Media were told that when it came to specifics about the heap-leach failure, the information was not yet available.

Just before the technical briefing ended, Northland Earth & Water consultant Cord Hamilton spoke up. Hamilton says he has been consulting for the First Nation of Na-Cho Nyäk Dun for ten years, and that he and the First Nation are deeply concerned about the potential release of cyanide into the environment.

“We estimate, with the best information we have available, there is somewhere between 800,000 and a million cubic metres of cyanide solution contained in the heap that is now draining down in an uncontrolled manner,” said Hamilton. “There is storage on that site for less than half of that in secure facilities. So, that’s what’s coming. That needs to be captured or treated, or it will be released. And this is before we account for rainfall, flows from the other side of the valley, and Dublin Gulch, which is now crossed by the slide maps, itself.”

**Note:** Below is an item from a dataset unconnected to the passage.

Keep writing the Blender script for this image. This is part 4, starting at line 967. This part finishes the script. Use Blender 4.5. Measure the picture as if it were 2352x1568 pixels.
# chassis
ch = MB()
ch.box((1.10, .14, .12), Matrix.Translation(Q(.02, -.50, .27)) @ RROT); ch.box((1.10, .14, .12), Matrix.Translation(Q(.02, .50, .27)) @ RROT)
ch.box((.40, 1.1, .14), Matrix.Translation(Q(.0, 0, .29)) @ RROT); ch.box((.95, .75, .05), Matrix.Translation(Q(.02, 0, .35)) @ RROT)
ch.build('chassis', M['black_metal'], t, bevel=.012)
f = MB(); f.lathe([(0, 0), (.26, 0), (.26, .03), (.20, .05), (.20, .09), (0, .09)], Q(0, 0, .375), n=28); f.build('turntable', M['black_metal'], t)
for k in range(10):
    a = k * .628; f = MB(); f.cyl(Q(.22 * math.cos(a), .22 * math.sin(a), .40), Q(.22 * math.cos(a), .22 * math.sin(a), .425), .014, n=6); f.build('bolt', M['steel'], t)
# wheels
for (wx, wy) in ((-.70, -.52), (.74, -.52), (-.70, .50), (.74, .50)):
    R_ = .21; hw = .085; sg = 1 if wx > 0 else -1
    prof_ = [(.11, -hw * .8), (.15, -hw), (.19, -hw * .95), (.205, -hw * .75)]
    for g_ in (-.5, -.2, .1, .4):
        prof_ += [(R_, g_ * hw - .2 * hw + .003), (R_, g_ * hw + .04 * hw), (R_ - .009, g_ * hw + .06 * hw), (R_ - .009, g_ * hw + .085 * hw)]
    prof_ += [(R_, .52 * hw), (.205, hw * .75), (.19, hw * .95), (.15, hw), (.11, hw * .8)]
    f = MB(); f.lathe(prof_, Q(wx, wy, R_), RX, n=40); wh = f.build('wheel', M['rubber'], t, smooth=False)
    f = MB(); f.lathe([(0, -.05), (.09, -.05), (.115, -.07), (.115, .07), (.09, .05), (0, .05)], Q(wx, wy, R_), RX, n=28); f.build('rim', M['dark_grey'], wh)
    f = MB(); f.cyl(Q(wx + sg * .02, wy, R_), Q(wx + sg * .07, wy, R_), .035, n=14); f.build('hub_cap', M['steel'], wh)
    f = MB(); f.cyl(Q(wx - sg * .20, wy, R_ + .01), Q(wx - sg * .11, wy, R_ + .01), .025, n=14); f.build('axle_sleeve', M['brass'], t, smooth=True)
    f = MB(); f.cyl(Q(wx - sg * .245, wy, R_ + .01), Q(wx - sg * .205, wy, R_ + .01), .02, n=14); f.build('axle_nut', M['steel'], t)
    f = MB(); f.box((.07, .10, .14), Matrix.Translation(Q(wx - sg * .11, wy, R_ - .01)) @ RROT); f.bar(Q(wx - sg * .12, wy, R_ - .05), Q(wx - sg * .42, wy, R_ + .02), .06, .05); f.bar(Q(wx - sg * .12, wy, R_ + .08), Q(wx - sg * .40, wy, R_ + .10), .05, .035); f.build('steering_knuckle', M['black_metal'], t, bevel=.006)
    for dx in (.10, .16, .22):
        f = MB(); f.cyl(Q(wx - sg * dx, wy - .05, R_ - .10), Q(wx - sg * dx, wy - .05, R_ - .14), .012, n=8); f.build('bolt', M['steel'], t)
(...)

Despite the Yukon government’s panel of officials insisting that they have been working closely with the First Nation of Na-Cho Nyäk Dun, Hamilton says that there is plenty more that can and must be done.

“What do the First Nations feel? They are dismayed. They are angry. And they should be,” said Hamilton. “This is a catastrophe that is unfolding before us, so we really want to see a higher level of response.”

“We know more is coming at us. Makeshift dams are not the answer. Really significant action is required.”

Hamilton acknowledged that it may take time to find cyanide in water samples from the area, but looking for dead fish in the area would be a much faster indicator of a problem. There was no word from officials whether they were looking for fish affected by cyanide.

In a media release Thursday afternoon, White River First Nation voiced full support of the First Nation of Na-Cho Nyäk Dun and called for a public inquiry into the heap-leach failure. No such inquiry was confirmed at the technical briefing.

While the Yukon government says the risk of cyanide in drinking water is very low, residents in the area should be aware that dizziness, headache, nausea and vomiting are common in cyanide exposure.